Le 25e anniversaire du match de Manon Rhéaume avec les Draveurs de Trois-Rivières, le 26 novembre 1991, permet d'abord de commémorer la contribution exceptionnelle d'une femme à la cause du hockey féminin. Mais c'est aussi l'occasion de mettre ce sport, et le sport féminin en général, de nouveau à l'avant-scène.

C'est du moins l'opinion exprimée par Danièle Sauvageau lors d'une entrevue qu'elle a récemment accordée à La Presse canadienne.

«On dirait que cette 25e année arrive à point, observe l'ancienne entraîneuse de l'équipe nationale du Canada. Le sport féminin en général, que ce soit le hockey ou un autre, fait encore face à des enjeux de reconnaissance, de talent ou d'investissement. Le sport féminin doit franchir une autre étape pour assurer une certaine pérennité.»

Depuis la présentation du premier championnat du monde en 1990 à Ottawa, le hockey féminin est parvenu à faire des avancées, la plus importante étant sa présence aux Jeux olympiques à compter de 1998 à Nagano.

En participant à un match de la saison régulière de la Ligue de hockey junior majeur du Québec, puis à une rencontre préparatoire dans la LNH en 1992, Manon Rhéaume a également contribué à faire progresser son sport, affirme Sauvageau.

«Ç'a été un moment très important dans l'histoire du hockey féminin, un moment très positif, même si beaucoup disaient qu'il s'agissait d'un «stunt» de marketing. C'est une porte qu'elle a ouverte qui ne pouvait plus se refermer.

«Pour moi, Manon était une ambassadrice, ajoute Sauvageau. Elle ouvrait des portes, faisait jaser à cause de ses actions. Elle faisait émerger la réflexion. Sans ces moments, nous n'aurions pas ce que nous avons aujourd'hui. Le nom de Manon Rhéaume est connu sur la planète au niveau du hockey féminin.»

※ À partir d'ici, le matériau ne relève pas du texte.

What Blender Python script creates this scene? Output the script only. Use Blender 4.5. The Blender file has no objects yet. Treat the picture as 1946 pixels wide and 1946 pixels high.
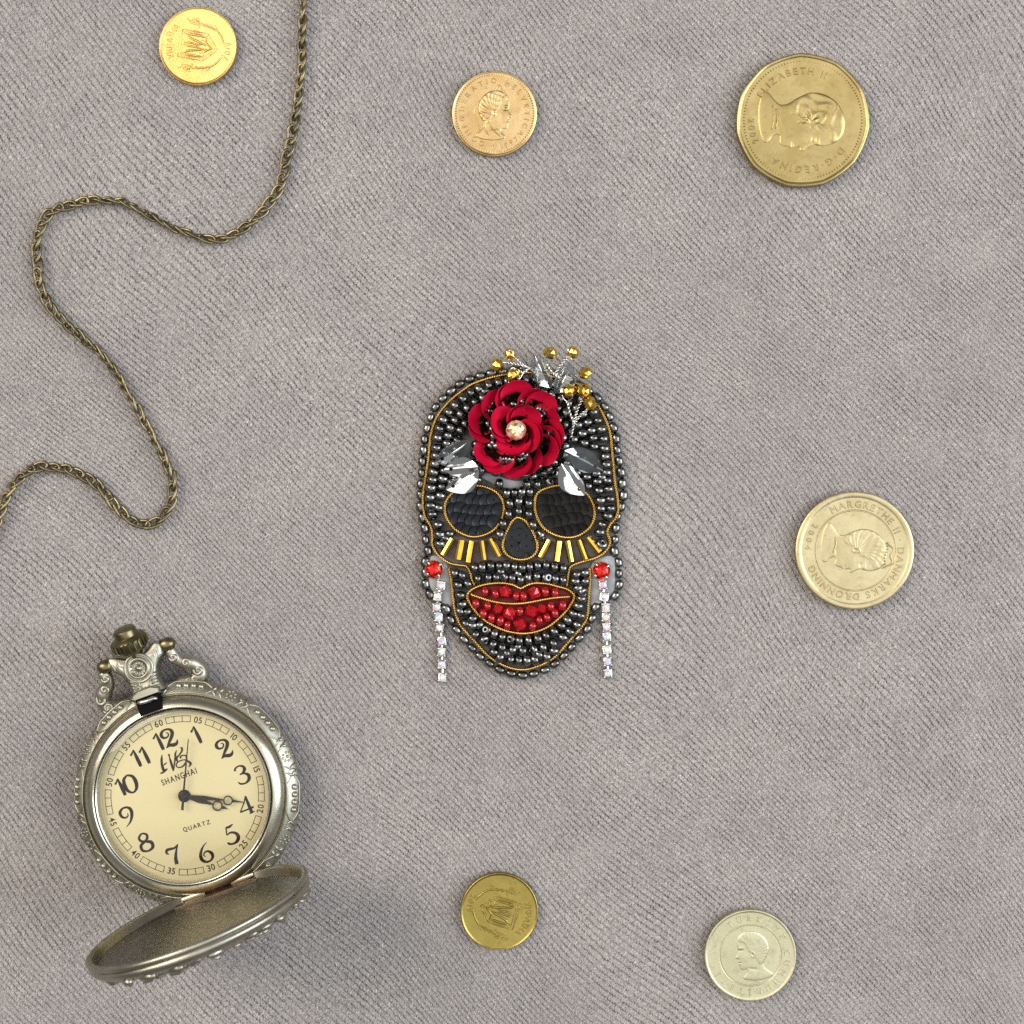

L'audace de Rhéaume aura laissé une impression favorable auprès de toute une génération de hockeyeuses québécoises. La liste inclut une autre pionnière, France Saint-Louis, avec qui elle a vécu la douloureuse défaite aux mains des États-Unis lors de la finale des Jeux de 1998.

«Le fait qu'elle a démontré qu'elle pouvait jouer avec les gars a aidé à faire parler de hockey féminin, note Saint-Louis. Et aujourd'hui, elle est impliquée au niveau du hockey pour les jeunes. Elle a fait beaucoup pour le hockey féminin.»

C'est aussi le cas de Caroline Ouellette qui en 1991, à l'âge de 12 ans, se voyait jouer dans la LNH, et de Marie-Philip Poulin, qui n'avait que huit mois quand Rhéaume a été envoyée dans la mêlée à Trois-Rivières.

«Manon est une personne tellement fantastique, tellement généreuse et toujours de bonne humeur, déclare Ouellette. Quand nous nous sommes rencontrées, nous sommes devenues tout de suite de bonnes amies. C'est une grande femme qui a traversé beaucoup d'obstacles pour faire reconnaître notre sport.»

Et il y a les gardiennes Kim Saint-Pierre et Charline Labonté.

Cette dernière, aujourd'hui porte-couleurs des Canadiennes de Montréal dans la Ligue canadienne de hockey féminin, a franchi une barrière de plus que Rhéaume en participant à 28 matchs dans la LHJMQ, réparties sur deux saisons, avec le Titan d'Acadie-Bathurst en 1999 et 2000.

«Lorsque j'ai signé mon contrat avec le Titan, elle m'a envoyé une carte pour me féliciter, confie Charline, qui ne l'avait alors toujours pas rencontrée.

«Quand tu as 16 ans et que ton idole prend le temps de t'écrire, ça fait quelque chose. Manon est un modèle vivant, une pionnière, surtout pour moi qui suis une gardienne de buts.»

«Elle a réussi quelque chose que personne d'autre n'a accompli à ce jour, renchérit Saint-Pierre, qui a pris le relève de Rhéaume avec l'équipe nationale en 1999. Le hockey féminin est rendu à un tout autre niveau. On pratique un sport pour atteindre les plus hauts niveaux, et elle a réussi.»